November and December are busy months for my family.

As always, all our weekends are fully booked and it’s really difficult to squeeze in last-minute activities. This year is particularly busy because of the college entrance exams that my son have been taking one after the other. My husband is also busy with his corporate giveaways business and since he also has his full time job, he can only do the legwork for his business during weekends. One time we went to Divisoria to scout for new items, and after spending the whole Saturday there, we both realized that we can’t do that all the time, we have to split the tasks and one should stay at home to be able to do other errands. This is how it is if you’re both working, all the errands for the family are done during weekends. It doesn’t help at all that we have no househelper. Sometimes it’s really frustrating to see the house in a mess, with all the laundry and ironing that need to be done, and the one that you hired to do it for the day will say that she’s not available and will just do it in the next three days.

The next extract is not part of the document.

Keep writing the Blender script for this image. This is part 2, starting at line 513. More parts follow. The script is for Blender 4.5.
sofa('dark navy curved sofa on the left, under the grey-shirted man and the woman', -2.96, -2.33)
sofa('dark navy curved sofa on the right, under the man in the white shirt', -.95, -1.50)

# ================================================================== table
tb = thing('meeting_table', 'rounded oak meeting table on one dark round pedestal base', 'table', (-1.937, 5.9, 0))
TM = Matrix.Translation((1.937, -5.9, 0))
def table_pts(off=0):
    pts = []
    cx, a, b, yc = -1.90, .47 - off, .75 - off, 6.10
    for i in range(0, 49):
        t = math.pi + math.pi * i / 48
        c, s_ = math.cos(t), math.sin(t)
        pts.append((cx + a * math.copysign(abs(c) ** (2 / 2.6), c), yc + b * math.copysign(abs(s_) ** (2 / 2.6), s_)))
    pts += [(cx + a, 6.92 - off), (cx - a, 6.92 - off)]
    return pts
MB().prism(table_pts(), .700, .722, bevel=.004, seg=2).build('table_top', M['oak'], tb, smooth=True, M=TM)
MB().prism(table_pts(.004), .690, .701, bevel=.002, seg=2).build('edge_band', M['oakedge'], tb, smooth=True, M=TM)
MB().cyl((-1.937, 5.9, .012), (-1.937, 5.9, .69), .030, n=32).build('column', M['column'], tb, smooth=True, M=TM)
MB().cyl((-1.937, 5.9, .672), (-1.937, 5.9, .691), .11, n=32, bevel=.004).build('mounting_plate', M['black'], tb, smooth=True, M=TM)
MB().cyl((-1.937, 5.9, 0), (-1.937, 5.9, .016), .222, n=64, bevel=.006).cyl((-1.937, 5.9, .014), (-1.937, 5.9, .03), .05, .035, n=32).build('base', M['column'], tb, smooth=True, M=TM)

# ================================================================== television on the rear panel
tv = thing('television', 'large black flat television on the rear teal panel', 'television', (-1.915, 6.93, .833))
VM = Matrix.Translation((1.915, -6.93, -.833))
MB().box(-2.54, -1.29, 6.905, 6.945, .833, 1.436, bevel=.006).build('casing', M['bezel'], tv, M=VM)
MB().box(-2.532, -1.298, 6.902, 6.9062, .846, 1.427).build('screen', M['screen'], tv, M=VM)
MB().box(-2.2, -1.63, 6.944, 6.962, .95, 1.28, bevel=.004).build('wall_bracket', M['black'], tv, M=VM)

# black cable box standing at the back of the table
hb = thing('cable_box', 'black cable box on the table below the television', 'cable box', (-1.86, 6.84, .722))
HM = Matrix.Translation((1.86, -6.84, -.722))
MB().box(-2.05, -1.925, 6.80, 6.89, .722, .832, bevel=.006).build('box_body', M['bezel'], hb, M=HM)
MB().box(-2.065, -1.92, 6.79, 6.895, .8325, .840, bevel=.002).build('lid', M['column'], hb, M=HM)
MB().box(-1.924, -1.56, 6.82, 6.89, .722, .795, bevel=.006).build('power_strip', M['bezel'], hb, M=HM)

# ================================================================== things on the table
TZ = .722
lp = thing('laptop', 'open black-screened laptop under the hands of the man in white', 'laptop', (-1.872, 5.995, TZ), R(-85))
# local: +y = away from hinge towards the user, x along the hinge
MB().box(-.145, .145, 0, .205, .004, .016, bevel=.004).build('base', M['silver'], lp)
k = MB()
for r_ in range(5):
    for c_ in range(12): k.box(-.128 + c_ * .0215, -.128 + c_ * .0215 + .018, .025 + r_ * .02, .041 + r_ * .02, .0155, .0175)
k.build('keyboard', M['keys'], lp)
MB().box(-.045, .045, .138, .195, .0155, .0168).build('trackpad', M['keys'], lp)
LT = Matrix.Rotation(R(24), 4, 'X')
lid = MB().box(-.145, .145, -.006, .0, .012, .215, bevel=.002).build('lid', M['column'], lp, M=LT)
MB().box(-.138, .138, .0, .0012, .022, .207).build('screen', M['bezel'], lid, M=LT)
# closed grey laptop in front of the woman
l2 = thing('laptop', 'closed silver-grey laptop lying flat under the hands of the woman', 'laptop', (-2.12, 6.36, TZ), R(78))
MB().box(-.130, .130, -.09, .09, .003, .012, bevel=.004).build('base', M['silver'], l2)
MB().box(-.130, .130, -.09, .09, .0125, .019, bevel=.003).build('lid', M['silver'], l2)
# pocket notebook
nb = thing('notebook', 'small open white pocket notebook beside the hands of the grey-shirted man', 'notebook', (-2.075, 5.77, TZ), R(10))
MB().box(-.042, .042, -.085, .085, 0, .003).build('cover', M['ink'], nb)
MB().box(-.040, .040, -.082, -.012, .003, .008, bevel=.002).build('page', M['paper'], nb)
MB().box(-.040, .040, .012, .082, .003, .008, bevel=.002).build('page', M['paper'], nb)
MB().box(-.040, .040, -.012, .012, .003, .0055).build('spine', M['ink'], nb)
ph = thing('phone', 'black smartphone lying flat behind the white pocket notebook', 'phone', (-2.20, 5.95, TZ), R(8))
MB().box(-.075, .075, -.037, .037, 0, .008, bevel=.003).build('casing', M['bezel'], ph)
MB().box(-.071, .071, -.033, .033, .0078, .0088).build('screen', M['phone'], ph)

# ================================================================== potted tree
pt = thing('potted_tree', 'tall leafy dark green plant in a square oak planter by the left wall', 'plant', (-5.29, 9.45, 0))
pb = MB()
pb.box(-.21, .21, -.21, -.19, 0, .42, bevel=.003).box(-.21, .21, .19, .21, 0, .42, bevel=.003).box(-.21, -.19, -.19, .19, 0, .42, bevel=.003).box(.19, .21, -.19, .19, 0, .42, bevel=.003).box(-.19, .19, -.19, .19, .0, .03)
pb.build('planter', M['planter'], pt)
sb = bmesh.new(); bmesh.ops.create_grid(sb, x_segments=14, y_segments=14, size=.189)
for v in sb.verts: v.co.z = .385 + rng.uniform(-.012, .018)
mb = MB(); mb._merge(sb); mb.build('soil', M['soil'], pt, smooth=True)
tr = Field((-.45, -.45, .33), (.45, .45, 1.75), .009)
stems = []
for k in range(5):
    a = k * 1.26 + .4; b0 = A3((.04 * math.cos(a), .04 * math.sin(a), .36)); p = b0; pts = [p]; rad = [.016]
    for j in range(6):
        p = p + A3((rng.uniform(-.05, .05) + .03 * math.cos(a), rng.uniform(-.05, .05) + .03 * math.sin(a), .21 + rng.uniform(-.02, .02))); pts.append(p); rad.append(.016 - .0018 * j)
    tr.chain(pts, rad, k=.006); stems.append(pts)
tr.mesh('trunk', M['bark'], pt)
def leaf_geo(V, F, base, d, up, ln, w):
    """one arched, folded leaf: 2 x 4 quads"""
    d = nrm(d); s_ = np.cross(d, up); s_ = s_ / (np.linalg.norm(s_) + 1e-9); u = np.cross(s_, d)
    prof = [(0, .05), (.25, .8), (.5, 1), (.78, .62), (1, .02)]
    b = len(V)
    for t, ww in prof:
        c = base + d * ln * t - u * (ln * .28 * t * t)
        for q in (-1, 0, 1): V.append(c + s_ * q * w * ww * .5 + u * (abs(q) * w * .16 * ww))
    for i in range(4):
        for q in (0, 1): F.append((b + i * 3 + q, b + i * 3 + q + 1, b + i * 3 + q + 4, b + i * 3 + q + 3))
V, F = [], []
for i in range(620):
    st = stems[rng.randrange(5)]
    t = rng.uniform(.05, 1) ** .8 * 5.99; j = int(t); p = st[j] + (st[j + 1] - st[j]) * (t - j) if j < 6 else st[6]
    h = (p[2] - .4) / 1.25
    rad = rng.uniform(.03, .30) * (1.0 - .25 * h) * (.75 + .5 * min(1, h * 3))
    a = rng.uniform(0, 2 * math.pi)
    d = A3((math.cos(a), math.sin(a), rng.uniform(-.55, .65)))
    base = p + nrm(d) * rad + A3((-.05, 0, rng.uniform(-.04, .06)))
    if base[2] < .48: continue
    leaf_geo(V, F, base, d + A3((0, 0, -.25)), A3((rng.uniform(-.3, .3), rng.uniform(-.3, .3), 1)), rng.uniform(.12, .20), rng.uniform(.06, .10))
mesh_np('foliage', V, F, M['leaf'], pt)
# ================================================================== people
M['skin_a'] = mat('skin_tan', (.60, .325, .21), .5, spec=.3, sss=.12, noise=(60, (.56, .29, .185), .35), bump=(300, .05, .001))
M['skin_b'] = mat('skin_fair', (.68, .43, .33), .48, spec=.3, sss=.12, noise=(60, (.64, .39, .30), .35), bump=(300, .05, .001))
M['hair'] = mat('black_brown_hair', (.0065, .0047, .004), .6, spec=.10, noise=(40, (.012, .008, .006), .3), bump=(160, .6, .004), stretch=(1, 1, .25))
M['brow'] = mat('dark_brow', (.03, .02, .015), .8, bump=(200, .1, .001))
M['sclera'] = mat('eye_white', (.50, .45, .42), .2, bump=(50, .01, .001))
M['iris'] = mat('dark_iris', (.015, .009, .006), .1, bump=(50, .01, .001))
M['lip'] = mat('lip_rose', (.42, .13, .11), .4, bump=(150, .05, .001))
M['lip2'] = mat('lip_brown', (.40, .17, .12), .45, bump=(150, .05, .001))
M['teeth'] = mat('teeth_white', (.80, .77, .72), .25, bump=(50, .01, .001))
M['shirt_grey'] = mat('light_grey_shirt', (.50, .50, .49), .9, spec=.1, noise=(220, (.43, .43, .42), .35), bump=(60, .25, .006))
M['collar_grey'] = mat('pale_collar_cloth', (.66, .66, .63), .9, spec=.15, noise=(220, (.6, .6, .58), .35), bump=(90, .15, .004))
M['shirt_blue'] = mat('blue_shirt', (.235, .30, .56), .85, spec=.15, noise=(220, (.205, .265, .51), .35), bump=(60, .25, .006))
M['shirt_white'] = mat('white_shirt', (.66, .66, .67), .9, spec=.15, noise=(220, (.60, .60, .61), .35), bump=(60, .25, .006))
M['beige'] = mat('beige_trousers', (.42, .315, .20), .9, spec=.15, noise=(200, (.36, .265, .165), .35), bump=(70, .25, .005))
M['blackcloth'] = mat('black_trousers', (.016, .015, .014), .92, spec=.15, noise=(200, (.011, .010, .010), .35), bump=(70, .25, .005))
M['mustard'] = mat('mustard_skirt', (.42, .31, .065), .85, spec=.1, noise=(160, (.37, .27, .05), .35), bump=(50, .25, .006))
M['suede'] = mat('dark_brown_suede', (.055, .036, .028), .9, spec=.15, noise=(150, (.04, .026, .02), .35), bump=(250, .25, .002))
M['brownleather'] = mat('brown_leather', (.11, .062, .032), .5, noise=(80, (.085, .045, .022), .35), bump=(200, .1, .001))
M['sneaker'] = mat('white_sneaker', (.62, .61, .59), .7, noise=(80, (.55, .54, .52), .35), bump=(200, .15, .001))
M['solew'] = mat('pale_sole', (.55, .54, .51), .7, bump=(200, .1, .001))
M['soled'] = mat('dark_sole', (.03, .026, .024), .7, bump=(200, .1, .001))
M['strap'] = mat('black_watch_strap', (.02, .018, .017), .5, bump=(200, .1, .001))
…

Aargh! Sometimes, it takes a toll on the relationship within the family. It happens to us, and I know in most other families also. Sometimes we forget that we are first and foremost a family, and that we have a relationship that we need to nurture no matter what it entails. Like my daughter Faye, every time I tell her during weekends that I need to clean the house, she always say that I shouldn’t do that every weekend, or sometimes she says that she wished that we have a househelper so that we’ll have more bonding time together.

Fortunately, the two older kids, Earvin and Izah, are already helping around the house. They have alternate assignments of dishwashing, as well as other tasks like ironing and washing their school uniforms, mopping and sweeping the floor. Faye also has simple tasks that she needs to accomplish like fixing her bed, and sometimes she also voluntarily sweeps and mops the floor. For this, I’m grateful to their Dad, because it was him who taught them these things.

But sometimes, although the kids are helping, there are still a lot of things that are left for us to do. But then, I realized, we can only do so much. We cannot have a perfect home — and who does, anyway? All we have to do is to lower our expectations. Our expectations on how the house should look like; our expectations on what food is on the table — c’mon we cannot have well-prepared meals all the time!; our expectations on our kids — this is where we need to adjust the most.

What’s important is we are slowly instilling in the minds of our kids the importance of knowing the responsibilities that they have at home.

I think, as parents, this is what we need to instill in our minds also, that good relationships within the family is far more important than having a very clean house, an empty laundry basket, and organized closets and kitchen, because this is what our kids will remember as they too start to build their own families.